Fora de controvérsia que os governos do PT deram nova vida a essas duas políticas, reforçando a primeira com a legislação sobre as centrais sindicais e fazendo da segunda o Leitmotiv da sua linha de ação governamental. O presidencialismo de coalizão - prática que herdou de governos anteriores, simulacro de um parlamentarismo de fantasia a camuflar a soberania do Poder Executivo sobre o Legislativo - consistiu na modelagem política que lhe permitiu o movimento de camaleão de se apresentar como novo condutor do processo de modernização brasileira. Um longo fio vermelho comunicaria a era Vargas ao PT, em comum, nesses dois tempos, o retraimento da dimensão dos interesses diante dos partidos e a sua gravitação em torno do Estado.
A diferença, é claro, estaria no cenário institucional.
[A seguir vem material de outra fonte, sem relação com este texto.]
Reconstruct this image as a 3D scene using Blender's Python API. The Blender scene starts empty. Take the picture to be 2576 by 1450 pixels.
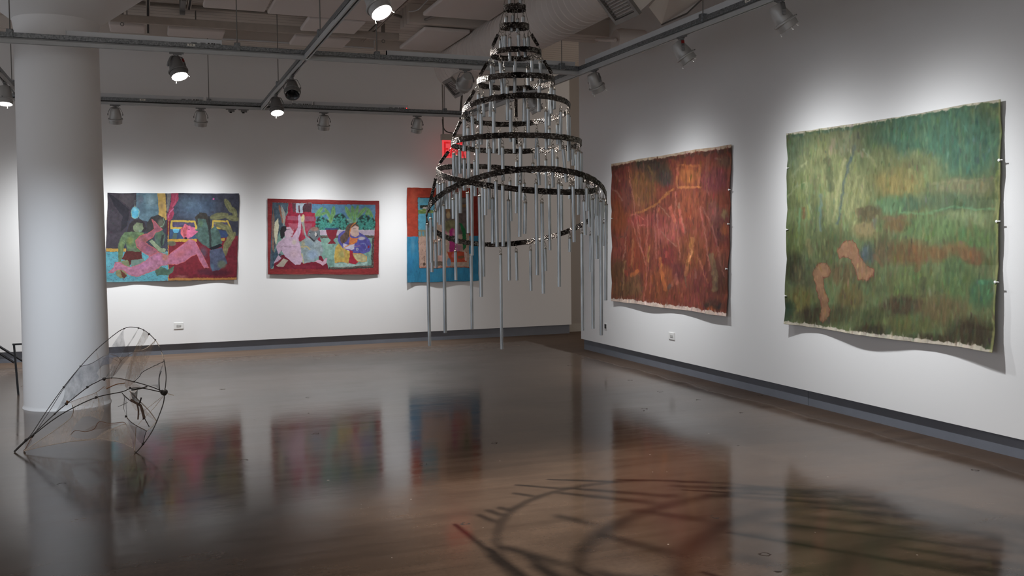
import bpy, bmesh, math, random
import numpy as np
from mathutils import Vector, Matrix
random.seed(7)
SC = bpy.context.scene
COL = SC.collection
PI = math.pi

# ------------------------------------------------------------------ camera
F_PX, YAW, PITCH, ROLL, PY = 2358.728, 0.3683337, 0.0397368, -0.0113794, 687.245
EYE = Vector((0, 0, 1.6))
def basis():
    f = Vector((math.sin(YAW), math.cos(YAW), 0)); r = Vector((math.cos(YAW), -math.sin(YAW), 0)); u = Vector((0, 0, 1))
    f2 = f*math.cos(PITCH) - u*math.sin(PITCH); u2 = u*math.cos(PITCH) + f*math.sin(PITCH)
    return r*math.cos(ROLL) + u2*math.sin(ROLL), u2*math.cos(ROLL) - r*math.sin(ROLL), f2
RV, UV, FV = basis()
def ray(x, y): return FV + RV*((x-1288)/F_PX) - UV*((y-PY)/F_PX)
def on_x(x, y, X): d = ray(x, y); return EYE + d*(X/d.x)
def on_y(x, y, Y): d = ray(x, y); return EYE + d*(Y/d.y)
def on_z(x, y, Z): d = ray(x, y); return EYE + d*((Z-1.6)/d.z)
def proj(P):
    d = Vector(P)-EYE; D = d.dot(FV)
    return 1288+F_PX*d.dot(RV)/D, PY-F_PX*d.dot(UV)/D
cam = bpy.data.cameras.new('camera'); co = bpy.data.objects.new('camera', cam); COL.objects.link(co)
co.matrix_world = Matrix(((RV.x, UV.x, -FV.x, 0), (RV.y, UV.y, -FV.y, 0), (RV.z, UV.z, -FV.z, 1.6), (0, 0, 0, 1)))
cam.sensor_fit = 'HORIZONTAL'; cam.sensor_width = 36; cam.lens = 36*F_PX/2576
cam.shift_y = -(725-PY)/2576; cam.clip_end = 200
SC.camera = co
vs = SC.view_settings; vs.view_transform = 'Standard'; vs.look = 'None'; vs.exposure = .12; vs.gamma = 1; vs.use_curve_mapping = False
SC.cycles.use_denoising = True
SC.cycles.max_bounces = 10; SC.cycles.transparent_max_bounces = 24
SC.cycles.sample_clamp_indirect = 4

# ------------------------------------------------------------------ helpers
def lin(c): return tuple(((v/255)/12.92 if v/255 <= .04045 else ((v/255+.055)/1.055)**2.4) for v in c)
def obj(name, bm, m, parent=None, smooth=False):
    me = bpy.data.meshes.new(name); bm.normal_update(); bm.to_mesh(me); bm.free()
    if smooth:
        for p in me.polygons: p.use_smooth = True
    for mm in (m if isinstance(m, (list, tuple)) else [m]): me.materials.append(mm)
    o = bpy.data.objects.new(name, me); COL.objects.link(o)
    if parent: o.parent = parent
    return o
def autosmooth(o, deg=40):
    me = o.data
    for p in me.polygons: p.use_smooth = True
    me.set_sharp_from_angle(angle=math.radians(deg))
    return o
def empty(name, loc=(0, 0, 0)):
    o = bpy.data.objects.new(name, None); COL.objects.link(o); o.location = loc; o.empty_display_size = .05
    return o
def tag(o, label, cat, group=None):
    o['label'] = label; o['category'] = cat
    if group: o['group'] = group
    return o
def struct(name, bm, m, smooth=False):
    o = obj(name, bm, m, None, smooth); o['kind'] = 'structure'; return o
def box(bm, x0, y0, z0, x1, y1, z1, mi=0, M=None):
    vs_ = [bm.verts.new(p) for p in ((x0,y0,z0),(x1,y0,z0),(x1,y1,z0),(x0,y1,z0),(x0,y0,z1),(x1,y0,z1),(x1,y1,z1),(x0,y1,z1))]
    if M is not None:
        for v in vs_: v.co = M @ v.co
    for f in ((0,3,2,1),(4,5,6,7),(0,1,5,4),(1,2,6,5),(2,3,7,6),(3,0,4,7)):
        bm.faces.new([vs_[i] for i in f]).material_index = mi
    return vs_
def bevel(bm, w, seg=2):
    bmesh.ops.bevel(bm, geom=bm.edges[:], offset=w, segments=seg, affect='EDGES', profile=.6)
    return bm
def lathe(bm, prof, n=32, M=None, mi=0, cap=False):
    rings = []
    for r, z in prof:
        if r < 1e-6: rings.append([bm.verts.new((0, 0, z))]*n)
        else: rings.append([bm.verts.new((r*math.cos(2*PI*i/n), r*math.sin(2*PI*i/n), z)) for i in range(n)])
    if M is not None:
        done = set()
        for rg in rings:
            for v in rg:
                if v not in done: v.co = M @ v.co; done.add(v)
    for a, b in zip(rings, rings[1:]):
        for i in range(n):
            q = []
            for v in (a[i], a[(i+1) % n], b[(i+1) % n], b[i]):
                if v not in q: q.append(v)
            if len(q) > 2:
                try: bm.faces.new(q).material_index = mi
                except ValueError: pass
    if cap:
        for rg in (rings[0], rings[-1]):
            if len(set(rg)) > 2: bm.faces.new(rg).material_index = mi
def tube(bm, pts, r, n=8, mi=0, closed=False, r_end=None):
    pts = [Vector(p) for p in pts]; k = len(pts); rings = []
    up = None
    for i, p in enumerate(pts):
        if closed: t = pts[(i+1) % k]-pts[i-1]
        else: t = pts[min(i+1, k-1)]-pts[max(i-1, 0)]
        t.normalize()
        if up is None: up = t.orthogonal().normalized()
        up = (up - t*up.dot(t)).normalized(); b = t.cross(up)
        rr = r if r_end is None else r+(r_end-r)*i/max(1, k-1)
        rings.append([bm.verts.new(p+(up*math.cos(2*PI*j/n)+b*math.sin(2*PI*j/n))*rr) for j in range(n)])
    rr_ = list(zip(rings, rings[1:]))+([(rings[-1], rings[0])] if closed else [])
    for a, c in rr_:
        for j in range(n): bm.faces.new((a[j], a[(j+1) % n], c[(j+1) % n], c[j])).material_index = mi
    if not closed:
        bm.faces.new(rings[0][::-1]).material_index = mi; bm.faces.new(rings[-1]).material_index = mi
def spline(pts, sub=6):
    pts = [Vector(p) for p in pts]; out = []
    for i in range(len(pts)-1):
        p0, p1, p2, p3 = pts[max(i-1, 0)], pts[i], pts[i+1], pts[min(i+2, len(pts)-1)]
        for s in range(sub):
            t = s/sub
            out.append(.5*((2*p1)+(p2-p0)*t+(2*p0-5*p1+4*p2-p3)*t*t+(3*p1-p0-3*p2+p3)*t**3))
    out.append(pts[-1]); return out
def prism(bm, pts, off, mi=0):
    off = Vector(off)
    a = [bm.verts.new(p) for p in pts]; b = [bm.verts.new(Vector(p)+off) for p in pts]; n = len(a)
    bm.faces.new(a).material_index = mi; bm.faces.new(b[::-1]).material_index = mi
    for i in range(n): bm.faces.new((a[i], b[i], b[(i+1) % n], a[(i+1) % n])).material_index = mi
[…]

O ciclo de modernização desencadeado pelo PT, com o estilo decisionista intrínseco a ele, estaria obrigado à difícil convivência com a Carta Magna de 1988, expressão de uma filosofia política centrada nos ideais de autonomia do indivíduo e da sociedade diante do Estado. Como amplamente verificado, eventuais obstáculos têm sido contornados e o processo de modernização segue o seu curso. Os interesses deslocados ou mal postos diante das políticas de Estado teriam de se conformar com a alternativa de recorrer ao Judiciário - uma das raízes fundas do processo de judicialização da política deve ser procurada aí - ou, em casos extremos, às ruas, como se testemunha desde os idos de junho.
O assim chamado poder incumbente, para que esse eufemismo à moda ganhe sentido, supõe uma prévia manifestação de vontade com origem numa esfera pública democrática. Se a manifestação dessa vontade estiver viciada por um presidencialismo de coalizão que a degrade como a vontade de um só Poder, não há incumbência, mas usurpação praticada em nome de um suposto interesse geral que um governante encarnaria. Se assim, para que partidos?